“En la Solemnidad de la Epifanía del Señor, la
gran luz que se irradia desde la Gruta de Belén, a través de los Magos
provenientes de Oriente, inunda a toda la humanidad”. Éste fue el mensaje que
ha reiterado Benedicto XVI en su homilía de la Santa Misa que ha presidido esta
semana, el día miércoles en la Basílica Vaticana, haciendo hincapié en que la
primera lectura, tomada del Libro del profeta Isaías, y la del Evangelio de
Mateo, nos presenta la promesa y su cumplimiento.
“La gran luz de Dios, después de las humillaciones sufridas por el pueblo de
Israel de parte de las potencias de este mundo, aparentemente sin poder e
incapaz de proteger a su pueblo, surgirá sobre toda la tierra de forma que los
reyes de las naciones se inclinarán ante él, llegarán de todos los confines de
la tierra y pondrán a sus pies sus tesoros más preciosos.
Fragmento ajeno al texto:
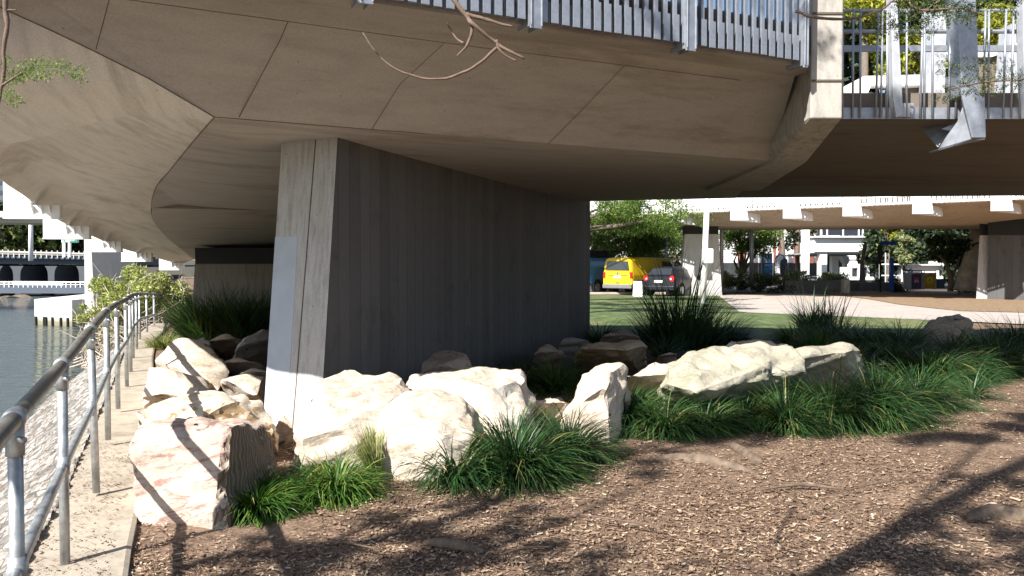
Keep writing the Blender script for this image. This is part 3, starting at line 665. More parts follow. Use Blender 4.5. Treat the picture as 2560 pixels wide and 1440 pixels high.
# ------------------------------------------------------------------ strappy grass clumps
def bladesmat(name, stops, rough=.42, trans=.16, tcol=(.35, .55, .08), dead=.03):
    m, N, L, P = M_(name)
    ge = N.new('ShaderNodeNewGeometry')
    c = ramp(N, L, ge.outputs['Random Per Island'], stops)
    L.new(c, P.inputs['Base Color']); P.inputs['Roughness'].default_value = rough; P.inputs['Specular IOR Level'].default_value = .35
    if trans:
        t = N.new('ShaderNodeBsdfTranslucent'); L.new(mix(N, L, 1.0, c, (1.6, 1.7, .9), 'MULTIPLY'), t.inputs[0])
        mx = N.new('ShaderNodeMixShader'); mx.inputs[0].default_value = trans
        L.new(P.outputs[0], mx.inputs[1]); L.new(t.outputs[0], mx.inputs[2]); L.new(mx.outputs[0], N['Material Output'].inputs[0])
    return m
GM = {'green': bladesmat('strappy_leaf_green', [(0, (.014, .040, .014)), (.5, (.030, .078, .024)), (.86, (.055, .12, .032)), (.96, (.13, .17, .05)), (1, (.36, .28, .11))]),
      'dark': bladesmat('strappy_leaf_dark', [(0, (.014, .040, .018)), (.6, (.03, .078, .03)), (.92, (.07, .14, .05)), (1, (.13, .13, .05))], trans=.2),
      'bright': bladesmat('strappy_leaf_bright', [(0, (.025, .075, .012)), (.5, (.05, .125, .02)), (.85, (.10, .18, .035)), (1, (.30, .30, .08))], trans=.25),
      'pale': bladesmat('pale_grass_leaf', [(0, (.12, .16, .05)), (.6, (.22, .26, .09)), (1, (.42, .36, .18))], trans=.3),
      'straw': bladesmat('dead_leaf_straw', [(0, (.18, .12, .07)), (1, (.42, .33, .20))], trans=.1)}
def blades(rng, n, r0, Lm, spread, droop, wd, seg=6, az=None, azw=math.pi, h0=0.0):
    a = rng.uniform(-math.pi, math.pi, n) if az is None else az + rng.uniform(-azw, azw, n)
    rb = r0 * np.sqrt(rng.uniform(0, 1, n)); ab = a + rng.normal(0, .5, n)
    bx, by = rb * np.cos(ab), rb * np.sin(ab)
    Ln = Lm * rng.uniform(.55, 1.1, n); th0 = np.abs(rng.normal(0, spread, n)) + rb / max(r0, 1e-3) * spread * .5
    dr = droop * rng.uniform(.5, 1.4, n); W = wd * rng.uniform(.7, 1.2, n)
    s = np.linspace(0, 1, seg + 1); th = th0[:, None] + dr[:, None] * s[None, :] ** 1.4
    th = np.minimum(th, 2.75)
    ds = Ln[:, None] / seg
    hx = np.concatenate([np.zeros((n, 1)), np.cumsum(np.sin((th[:, 1:] + th[:, :-1]) / 2) * ds, 1)], 1)
    hz = np.concatenate([np.zeros((n, 1)), np.cumsum(np.cos((th[:, 1:] + th[:, :-1]) / 2) * ds, 1)], 1)
    tw = rng.normal(0, .18, n)[:, None] * s[None, :] * 1.0
    X = bx[:, None] + hx * np.cos(a[:, None] + tw); Y = by[:, None] + hx * np.sin(a[:, None] + tw); Z = h0 + np.maximum(hz, .01 - h0)
    wv = (W[:, None] * (1 - s[None, :] ** 2.2) * .5 + .0004)
    rot = a + math.pi / 2 + rng.normal(0, .5, n)
    wx, wy = np.cos(rot)[:, None] * wv, np.sin(rot)[:, None] * wv
    A = np.stack([X - wx, Y - wy, Z], -1); B = np.stack([X + wx, Y + wy, Z + wv * .35], -1)
    V = np.stack([A, B], 2).reshape(n, (seg + 1) * 2, 3)
    base = (np.arange(n) * (seg + 1) * 2)[:, None]; k = np.arange(seg)[None, :] * 2
    Fq = np.stack([base + k, base + k + 1, base + k + 3, base + k + 2], -1).reshape(-1, 4)
    return V.reshape(-1, 3), Fq
def np_mesh(name, V, Fq, mt, loc=(0, 0, 0), parent=None, mi=None, smooth=False):
    me = bpy.data.meshes.new(name); nf = len(Fq); k = Fq.shape[1]
    me.vertices.add(len(V)); me.vertices.foreach_set('co', V.astype(np.float32).ravel())
    me.loops.add(nf * k); me.loops.foreach_set('vertex_index', Fq.astype(np.int32).ravel())
    me.polygons.add(nf); me.polygons.foreach_set('loop_start', np.arange(0, nf * k, k, dtype=np.int32)); me.polygons.foreach_set('loop_total', np.full(nf, k, dtype=np.int32))
    for m_ in (mt if isinstance(mt, (list, tuple)) else [mt]): me.materials.append(m_)
    if mi is not None: me.polygons.foreach_set('material_index', mi)
    if smooth: me.polygons.foreach_set('use_smooth', [True] * nf)
    me.update(calc_edges=True); me.validate()
    o = bpy.data.objects.new(name, me); COL.objects.link(o); o.location = loc
    if parent: o.parent = parent
    return o
def clump(px, py, label, kind='green', n=420, r0=.10, L=.5, spread=.35, droop=1.6, wd=.009, seed=0, d=None, straw=.08, name='grass_clump', group='strappy grass clumps among the rocks', az=None, azw=math.pi, cat='grass clump'):
    rng = np.random.default_rng(seed); p = PZ(px, py, 0)
    if d: p = PD(px, py, d)
    V1, F1 = blades(rng, n, r0, L, spread, droop, wd, az=az, azw=azw); ns = max(4, int(n * straw))
    V2, F2 = blades(rng, ns, r0 * 1.2, L * .7, spread * 2, droop * 1.3, wd, az=az, azw=azw)
    mi = np.concatenate([np.zeros(len(F1), int), np.ones(len(F2), int)])
    o = np_mesh(name, np.concatenate([V1, V2]), np.concatenate([F1, F2 + len(V1)]), [GM[kind], GM['straw']], loc=(p.x, p.y, p.z - .03), mi=mi)
    return tag(o, label, cat, group)
CL = [
 # px, py(base), label, kind, n, r0, L, spread, droop
 (640, 1268, 'low bright clump touching the nearest pink block', 'bright', 600, .15, .30, .45, 2.1),
 (720, 1235, 'low bright clump second from the nearest pink block', 'bright', 600, .16, .32, .4, 2.1),
 (835, 1225, 'bushy bright clump in front of the biggest pale rock', 'bright', 700, .17, .34, .45, 2.0),
 (1140, 1196, 'arching loose clump in front of the low pale rock', 'green', 420, .10, .46, .35, 2.1),
 (1284, 1182, 'large dark glossy clump standing in front of the flat slab', 'green', 900, .16, .58, .45, 1.9),
 (1418, 1140, 'dark clump leaning on the right side of the large glossy one', 'green', 600, .14, .48, .45, 1.9),
 (1310, 1085, 'clump growing at the back of the large glossy one', 'green', 350, .12, .42, .4, 1.8),
 (1560, 1060, 'dense clump right beside the upright pale block', 'green', 800, .16, .58, .45, 2.0),
 (1660, 1075, 'drooping clump second right of the upright pale block', 'green', 650, .15, .48, .5, 2.1),
 (1760, 1065, 'clump in front of the left half of the long jagged rock', 'green', 650, .16, .48, .45, 2.0),
 (1860, 1050, 'dark clump in front of the middle of the long jagged rock', 'green', 650, .16, .48, .5, 2.0),
 (1965, 1062, 'clump in front of the right end of the long jagged rock', 'green', 650, .16, .55, .45, 1.9),
 (2075, 1050, 'tall clump with some yellow leaves right of the jagged rock', 'green', 800, .18, .62, .45, 1.9),
 (2185, 1045, 'spreading clump with brown leaves in the middle of the grass bank', 'green', 800, .2, .62, .5, 1.9),
 (2290, 1010, 'wide clump at the front right of the grass bank', 'green', 750, .2, .60, .5, 1.8),
 (2110, 960, 'clump growing in front of the mossy slab', 'green', 500, .16, .55, .45, 1.7),
 (1990, 875, 'sunlit clump on the rim behind the jagged rock', 'bright', 550, .16, .50, .5, 1.5),
 (2080, 880, 'sunlit clump behind the mossy slab', 'green', 550, .18, .52, .5, 1.5),
 (2170, 900, 'dark clump behind the wide front clump', 'green', 600, .2, .62, .5, 1.6),
 (2235, 930, 'upright clump left of the rounded boulder', 'green', 650, .2, .66, .45, 1.5),
 (2330, 950, 'clump in front of the rounded boulder', 'green', 700, .2, .60, .5, 1.7),
 (2410, 940, 'sprawling clump right below the rounded boulder', 'green', 700, .2, .58, .5, 1.7),
 (2470, 915, 'dark clump right of the rounded boulder', 'dark', 650, .2, .62, .5, 1.6),
 (2545, 895, 'dark clump at the right edge of the grass bank', 'dark', 650, .2, .62, .5, 1.6),
 (2430, 990, 'sparse little tuft on the open mulch at the right', 'dark', 90, .08, .42, .6, 1.2),
 (1300, 975, 'half-lit clump between the brown boulder and the slab', 'bright', 260, .14, .62, .3, .8),
 (1390, 975, 'arching yellow-green clump behind the small white rock', 'bright', 360, .14, .58, .5, 1.8),
 (1200, 945, 'thin dark tuft in front of the pier wall', 'dark', 120, .14, .62, .5, .9),
 (1520, 925, 'wispy tuft in front of the tan block', 'pale', 110, .12, .45, .5, 1.5),
 (1660, 900, 'thin tuft right of the tan block', 'green', 140, .12, .5, .5, 1.4),
 (1840, 860, 'clump in shade behind the jagged rock', 'dark', 350, .18, .5, .6, 1.6),
 (2150, 912, 'clump between the mossy slab and the rounded boulder', 'bright', 500, .18, .6, .5, 1.5),  # bright rows from here use lighter leaves to offset the deck's shade
 (2255, 898, 'tall clump just left of the rounded boulder, rear row', 'green', 500, .18, .66, .5, 1.5),
 (2385, 905, 'bright clump in front of the right half of the rounded boulder', 'bright', 500, .18, .6, .5, 1.5),
 (2500, 925, 'big clump at the front right corner of the grass bank', 'green', 600, .2, .62, .5, 1.5),
 (2040, 900, 'bright clump on top of the gap behind the mossy slab', 'bright', 400, .16, .52, .5, 1.5),
 (1500, 870, 'low tuft in deep shade at the end of the pier wall', 'dark', 300, .2, .5, .6, 1.4),
]
for i, c in enumerate(CL):
    px, py, lab, kind, n, r0, L_, sp, dr = c
    boost = 1.25 if (12 <= i <= 23 or i > 31) else (1.12 if i in (3, 4, 5) else 1.0)
    front = py > 900 and i != 24; rr_ = random.Random(i)
    kk_ = (1.16 if i < 3 else 1.18 if front else 1.25) * rr_.uniform(.92, 1.1)
    clump(px, py, lab, kind, int(n * 1.9), r0 * .75, L_ * kk_ * boost * (.95 if front else 1), (.85 if front else sp), (1.5 * rr_.uniform(.85, 1.15) if front else dr), seed=i, wd=.0115 if py > 950 else .013, straw=.05 + .07 * rr_.random())
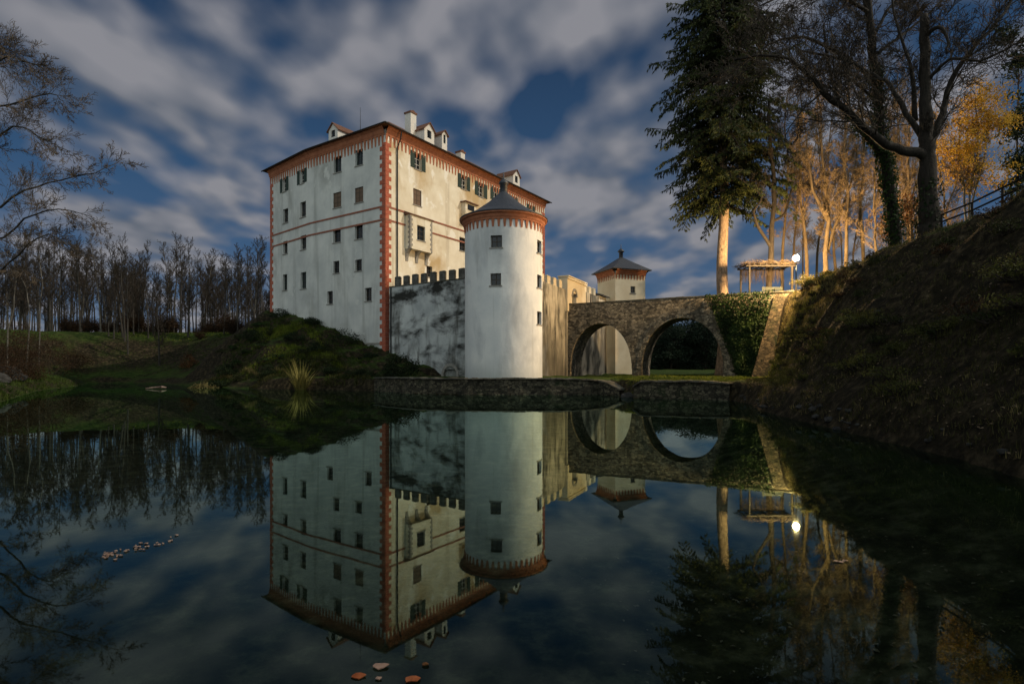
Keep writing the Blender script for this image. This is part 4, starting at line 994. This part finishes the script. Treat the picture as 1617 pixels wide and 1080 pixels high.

Y el corazón del pueblo
se estremecerá de alegría”.
Oro, incienso y mirra que, ciertamente no responden a las necesidades que en
ese momento tenía la Sagrada Familia: “Pero estos dones tienen un significado
profundo: son un acto de justicia. En efecto, según la mentalidad vigente en
aquel tiempo en Oriente, representan el reconocimiento de una persona como Dios
y Rey: son, es decir, un acto de sumisión. Quieren decir que desde aquel
momento los donadores pertenecen al soberano y reconocen su autoridad. La
consecuencia que deriva de ello es inmediata. Los Magos ya no pueden proseguir su
camino, ya no pueden volver donde Herodes, ya no pueden ser aliados de aquel
soberano potente y cruel. Han sido conducidos para siempre por el camino que
lleva al Niño, la senda que los llevará a descuidar a los grandes y potentes de
este mundo y los llevará a aquel que nos espera entre los pobres, el camino del
amor que solo puede transformar el mundo”.